A lojista afirma que registrou boletim de ocorrência sobre o caso. O g1 não conseguiu contato com a Delegacia de Polícia Civil de Arroio do Meio.

Vista aérea de casas destruídas por enchentes na cidade de Arroio do Meio, no Rio Grande do Sul, no dia 15 de maio de 2024 — Foto: Nelson Almeida/AFP

Vista aérea de casas destruídas por enchentes na cidade de Arroio do Meio, no Rio Grande do Sul, no dia 15 de maio de 2024 — Foto: Nelson Almeida/AFP

'Pior momento'

Os saques representaram "o pior momento na área da segurança pública", afirma o comandante-geral da Brigada Militar (BM), coronel Claudio dos Santos Feoli. Os crimes ocorreram no momento em que muitas cidades estavam alagadas e isoladas, impedindo o acesso rápido da polícia.

Para o comandante da polícia militar gaúcha, a situação foi mais complicada em Eldorado do Sul, na Região Metropolitana de Porto Alegre.
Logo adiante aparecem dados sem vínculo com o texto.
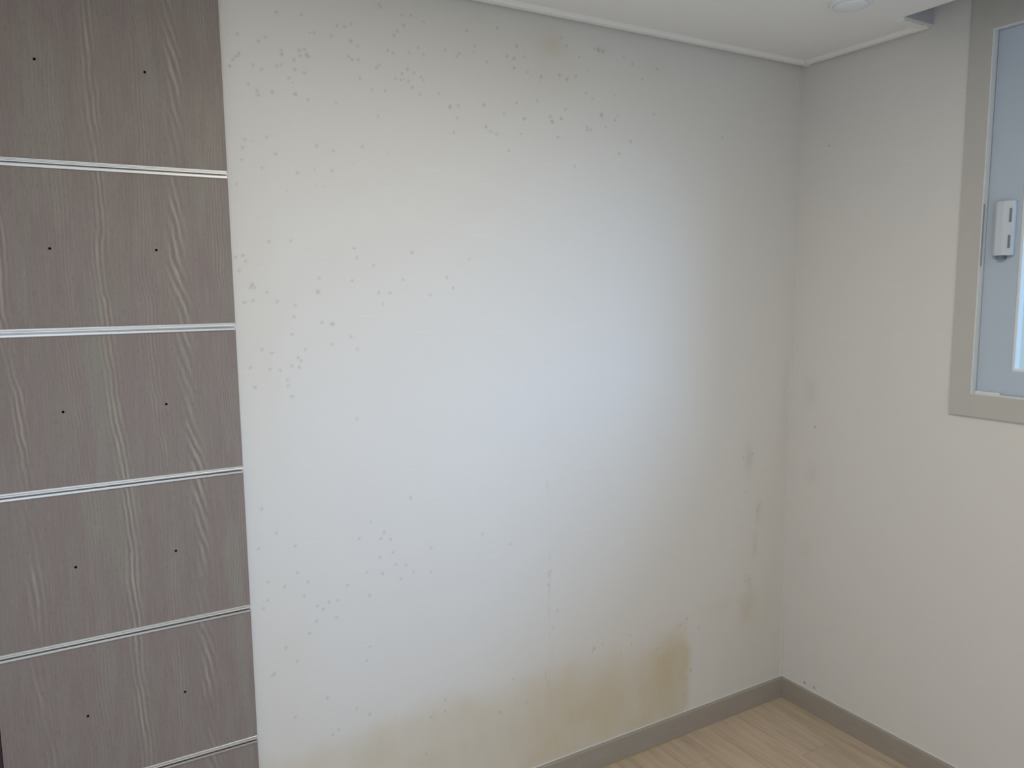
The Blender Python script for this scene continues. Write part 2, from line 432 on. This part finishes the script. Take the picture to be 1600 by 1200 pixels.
    S = np.array([-1.793,2.189,2.9,-1.735,2.193,1.6,-1.65,2.181,1.9,-1.631,2.182,2.9,-1.614,2.191,1.9,-1.664,2.156,1.9,-1.617,2.151,3.2,-1.837,2.118,2.9,-1.821,2.13,1.6,-1.883,2.127,2.2,-1.882,2.084,3.2,-1.889,2.078,2.6,-1.896,2.07,2.6,-1.903,2.055,2.9,-1.785,2.097,3.2,-1.786,2.107,1.6,-1.744,2.111,2.9,-1.731,2.115,2.6,-1.726,2.103,3.8,-1.722,2.099,2.2,-1.741,2.1,1.9,-1.757,2.087,2.9,-1.798,2.069,2.2,-1.787,2.073,1.6,-1.756,2.066,2.2,-1.833,2.057,1.9,-1.624,2.114,2.6,-1.615,2.108,2.6,-1.599,2.109,2.2,-1.553,2.096,2.9,-1.545,2.104,1.9,-1.481,2.233,1.9,-1.457,2.235,2.2,-1.477,2.208,3.2,-1.496,2.192,2.2,-1.504,2.18,2.9,-1.422,2.226,1.6,-1.439,2.159,2.6,-1.508,2.138,2.2,-1.522,2.142,1.9,-1.47,2.103,2.9,-1.485,2.091,2.9,-1.488,2.075,2.6,-1.468,2.074,2.2,-1.452,2.097,1.9,-1.433,2.089,2.2,-1.426,2.082,1.9,-1.458,2.061,2.6,-1.503,2.076,1.6,-1.596,2.065,2.9,-1.846,2.008,2.6,-1.843,1.999,2.2,-1.811,2.009,3.2,-1.757,2.01,3.5,-1.727,2.001,2.6,-1.659,2.001,1.9,-1.531,2.044,2.2,-1.566,2.043,1.6,-1.437,2.045,2.2,-1.383,2.054,1.9,-1.353,2.024,4.2,-1.328,2.029,2.6,-1.323,2.161,2.6,-1.331,2.154,1.9,-1.276,2.187,2.2,-1.28,2.171,2.2,-1.364,2.165,1.9,-1.299,2.222,2.6,-1.541,2.248,2.6,-1.537,2.242,1.6,-1.809,1.869,2.9,-1.711,1.895,2.6,-1.671,1.887,1.9,-1.596,1.902,2.2,-1.884,1.878,2.2,-1.879,1.896,1.6,-1.887,1.85,1.6,-1.843,1.835,1.6,-1.76,1.829,1.9,-1.552,1.98,1.6,-1.706,2.157,1.6,-1.6,2.141,1.6,-1.465,2.144,1.6,-1.425,2.145,1.9,-1.332,1.998,2.2,-1.342,1.96,1.9,-1.829,1.905,1.6,-1.864,2.02,1.6,-1.771,2.045,1.9,-1.734,2.061,2.6,-1.852,2.064,1.6,-1.912,1.628,2.4,-1.895,1.632,2.8,-1.89,1.619,2.8,-1.906,1.597,2,-1.878,1.564,3.6,-1.873,1.557,2.4,-1.882,1.557,2,-1.898,1.523,2.8,-1.878,1.527,2.4,-1.722,1.546,4,-1.715,1.47,2.8,-1.689,1.466,4.4,-1.783,1.487,2.4,-1.79,1.444,2.4,-1.642,1.432,2.4,-1.691,1.416,2,-1.759,1.405,2.4,-1.778,1.386,2.4,-1.776,1.363,2.8,-1.794,1.367,2.4,-1.846,1.362,2,-1.822,1.358,2,-1.892,1.368,2.4,-1.884,1.32,2,-1.797,1.292,2.4,-1.783,1.668,2,-1.835,1.665,2.4,-1.626,1.653,2.4,-1.62,1.63,2.4,-1.576,1.611,2.4,-1.47,1.645,3.2,-1.634,1.573,2,-1.718,1.579,2.4,-1.497,1.575,2,-1.555,1.513,2,-1.534,1.541,2.4,-1.564,1.542,2.4,-1.371,1.58,2.8,-1.353,1.553,2.4,-1.421,1.534,2.4,-1.303,1.63,1.6,-1.863,1.41,2.4,-1.84,1.401,2,-1.627,1.4,1.6,-1.779,1.514,2,-1.822,1.524,2,-1.845,1.546,2,-1.76,1.829,2,-1.901,1.795,2,-1.675,1.839,2,-1.806,1.334,2,-1.771,1.379,2,-1.208,2.243,3.2,-1.148,2.205,3.6,-1.178,2.175,3.2,-1.156,2.171,3.6,-1.156,2.147,3.6,-1.241,2.151,2.8,-1.123,2.181,2,-1.069,2.135,3.6,-1.007,2.146,3.6,-0.982,2.138,4.1,-0.951,2.15,3.2,-0.939,2.204,2.8,-0.984,2.229,2.8,-1.002,2.247,2,-0.872,2.233,4.9,-0.855,2.232,3.2,-0.886,2.235,2.8,-0.746,2.21,3.2,-0.652,2.208,3.2,-0.779,2.227,2.8,-0.709,2.171,3.2,-1.149,2.056,2.4,-1.251,2.039,3.6,-1.125,2.016,3.6,-1.189,2.024,2.8,-1.082,2.069,2.8,-0.987,2.055,2.8,-1.039,2.03,3.2,-1.033,2.017,4.9,-1.002,2.028,3.6,-0.86,2.052,5.3,-0.912,2.012,3.2,-0.899,2.006,3.2,-0.912,2.004,2.8,-0.81,2.042,3.2,-0.799,2.057,2,-0.845,2.019,2,-0.75,1.986,3.6,-0.793,1.947,3.2,-1.014,1.975,3.2,-1.246,1.983,3.6,-1.214,1.966,2.8,-1.232,1.973,2,-1.136,1.974,2,-1.175,1.926,2.4,-0.893,2.095,2,-0.812,2.113,2.4,-0.954,1.899,2.8,-0.372,2.029,3.2,-0.916,2.108,2.4,-0.661,2.074,3.2,-1.113,2.141,2.4,-0.908,2.172,2,-1.492,0.992,3.1,-1.57,0.909,3.1,-1.579,0.893,2.7,-1.552,0.887,2.7,-1.606,0.944,2.3,-1.639,0.904,2.3,-1.547,0.85,2.3,-1.584,0.844,2.3,-1.54,0.815,2.3,-1.511,0.807,2.3,-1.578,0.797,2.7,-1.527,0.772,2.3,-1.435,0.842,2,-1.437,0.773,2.3,-1.489,0.783,1.6,-1.621,0.809,2,-1.777,0.815,2.7,-1.675,0.784,2.3,-1.836,0.815,2.7,-1.803,0.844,2,-1.85,0.955,2.3,-1.882,1.022,2.3,-1.894,0.924,2,-1.805,0.915,2.3,-1.788,0.78,2.3,-1.726,0.75,2.7,-1.702,0.75,2.3,-1.756,0.746,2.3,-1.878,0.788,2,-1.616,0.744,2.3,-1.796,1.292,2.7,-1.805,1.319,2,-1.883,1.321,2,-1.634,1.221,2,-1.275,0.855,2,-1.183,0.808,2.7,-1.05,0.656,3.1,-1.042,0.697,2.3,-1.876,0.834,2,-1.89,0.769,2.3,-1.76,0.706,2.7,-1.741,0.735,2.3,-1.707,0.704,2.3,-1.84,0.655,3.1,-1.814,0.612,2,-1.631,0.566,2,-1.62,0.603,2,-1.627,0.412,3.1,-1.74,0.491,2.7,-1.663,0.439,2,-1.73,0.386,2.3,-1.713,0.394,2.3,-1.448,0.35,2.3,-1.402,0.387,2.7,-1.404,0.354,2,-1.223,0.297,3.1,-1.133,0.301,2,-1.465,0.244,2.3,-1.02,0.568,2.7,-1.035,0.515,2,-1.179,0.388,1.6,-1.825,0.463,2,-1.872,0.594,3.1,-1.877,0.59,2.3,-1.779,0.678,2.7,-0.88,0.41,4,-0.886,0.4,2.4,-0.846,0.417,2.4,-0.735,0.419,2.4,-0.772,0.368,2.4,-0.729,0.39,2.4,-0.517,0.402,3.2,-0.487,0.418,3.2,-0.431,0.372,2.8,-0.617,0.343,2,-0.464,0.225,4,-0.487,0.201,2.8,-0.217,0.827,2.4,-0.158,0.747,3.2,-0.153,0.723,2.4,-0.209,0.495,2.8,-0.208,0.518,2.4,-0.19,0.962,2.8,-0.235,0.952,3.2,-0.5,0.146,2.4,-0.589,0.283,2.4]).reshape(-1, 3)
    for (a, b, r) in S:
        i0, i1 = np.searchsorted(xs_, (a-0.02, a+0.02)); j0, j1 = np.searchsorted(zs_, (b-0.02, b+0.02))
        sl = (slice(j0, j1), slice(i0, i1))
        rr = max(0.0030, r*0.001*1.05)
        kk = 0.40*min(1.25, 0.5 + r/4.0)
        ax = 1 + 0.3*(rng.random()-0.5)
        spo[sl] = np.maximum(spo[sl], kk*np.exp(-(((x[sl]-a)/(rr*ax))**2 + ((z[sl]-b)/(rr/ax))**2)))
    dens = 0.75*sm(1.55, 2.05, z)*(1 - sm(-0.75, -0.45, x)) + 0.35*(1 - sm(-1.75, -1.35, x)) + 0.22*(1-sm(0.5, 0.9, z))*(1-sm(-0.6,-0.3,x))
    c4 = np.stack([np.clip(yel, 0, 1), np.clip(spo, 0, 1), np.clip(gry, 0, 1), np.clip(dens, 0, 1)], -1).reshape(-1, 4).astype(np.float32)
    at = me.color_attributes.new('stain', 'FLOAT_COLOR', 'POINT')
    at.data.foreach_set('color', c4.ravel())
    me.materials.append(M_wall)
    o = bpy.data.objects.new('wall_back', me); C.objects.link(o); o['kind'] = 'structure'
    return o
wall_back = grid_wall()
# solid masonry behind the paper
bm = bmesh.new(); box(bm, XL-0.15, 0.2, 0.0004, 0.15, -0.06, ZT + 0.05)
obj('wall_core', bm, M_plain, wall_back)
# the side wall's paper laps round the corner: a thin raised edge
bm = bmesh.new(); box(bm, -0.0125, 0, -0.0014, 0.0, 0.08, ZC)
obj('wallpaper_lap', bm, M_plain, wall_back)

# right wall with the window opening
WY0, WY1, WZ0, WZ1 = -0.600, -3.000, 1.186, 2.290
bm = bmesh.new()
box(bm, 0, 0.2, YB-0.15, 0.0, -0.06, WZ0)
box(bm, 0, 0.2, YB-0.15, 0.0, WZ1, ZT+0.05)
box(bm, 0, 0.2, WY0, 0.0, WZ0, WZ1)
box(bm, 0, 0.2, YB-0.15, WY1, WZ0, WZ1)
bmesh.ops.remove_doubles(bm, verts=bm.verts, dist=1e-5)
structure('wall_right', bm, M_wallp)
bm = bmesh.new(); box(bm, XL-0.15, XL, YB-0.15, 0, -0.06, ZT+0.05); structure('wall_left', bm, M_plain)
bm = bmesh.new()
DX0, DX1, DZ = -2.95, -2.05, 2.02          # unseen opening, added to hold the fill light
box(bm, XL, DX0, YB-0.15, YB, -0.06, ZT+0.05); box(bm, DX1, 0, YB-0.15, YB, -0.06, ZT+0.05); box(bm, DX0, DX1, YB-0.15, YB, DZ, ZT+0.05)
box(bm, DX0, DX1, YB-0.15, YB, -0.06, 0.0)
structure('wall_front', bm, M_plain)

# ceiling, with the curtain recess along the window wall
bm = bmesh.new()
box(bm, XL, XR, YB, 0, ZC, ZT + 0.05)
box(bm, XR, 0, YR, 0, ZC, ZT + 0.05)
box(bm, XR, 0, YB, YR, ZT, ZT + 0.05)
cl_ = structure('ceiling', bm, M_ceil)
bm = bmesh.new()
box(bm, XR+0.0005, -0.0005, YR-0.003, YR-0.0003, ZC+0.0005, ZT-0.0035); box(bm, XR+0.0005, -0.0005, YB+0.001, YR-0.0035, ZT-0.003, ZT-0.0003)  # added sheets that darken the recess end and top in place of shade
obj('recess_shade', bm, M_recess_shade, cl_, label='grey sheets standing in for shade in the curtain recess')

# thin ceiling moulding, stepped, with a shadow gap at the wall
def mould_pts(s):
    return [(0.0*s, ZC), (0.0*s, ZC-0.001), (0.016*s, ZC-0.001), (0.016*s, ZC-0.010), (0.018*s, ZC-0.012), (0.030*s, ZC-0.010), (0.034*s, ZC-0.004), (0.038*s, ZC)]
bm = bmesh.new(); prism(bm, [(-a, b) for a, b in mould_pts(1)][::1], 'x', XL, 0.0); structure('trim_1', bm, M_mould)
bm = bmesh.new(); prism(bm, [(-a*0.85, b) for a, b in mould_pts(1)], 'y', YR, -0.0385); structure('trim_2', bm, M_mould)
bm = bmesh.new(); prism(bm, [(YR + a*0.85, b) for a, b in [(0, ZC), (0, ZC-0.009), (0.02, ZC-0.011), (0.030, ZC-0.006), (0.034, ZC)]], 'x', XR+0.001, -0.0324)
structure('trim_3', bm, M_mould)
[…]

Não era possível chegar na cidade nem pela BR-290, nem pelas águas do Rio Jacuí e do Lago Guaíba, nem por helicóptero.

"Nós não tínhamos condições de colocar o policiamento lá. O que foi subtraído, naquele primeiro momento, está sendo recuperado e as pessoas estão sendo presas", diz Feoli.

Até agora, a BM prendeu oito pessoas por crimes em Eldorado do Sul. A polícia recuperou eletrodomésticos como televisores, geladeiras e fogões furtados. Os agentes também devolveram, ao dono de uma revenda, 10 tratores que haviam sido furtados por criminosos no município.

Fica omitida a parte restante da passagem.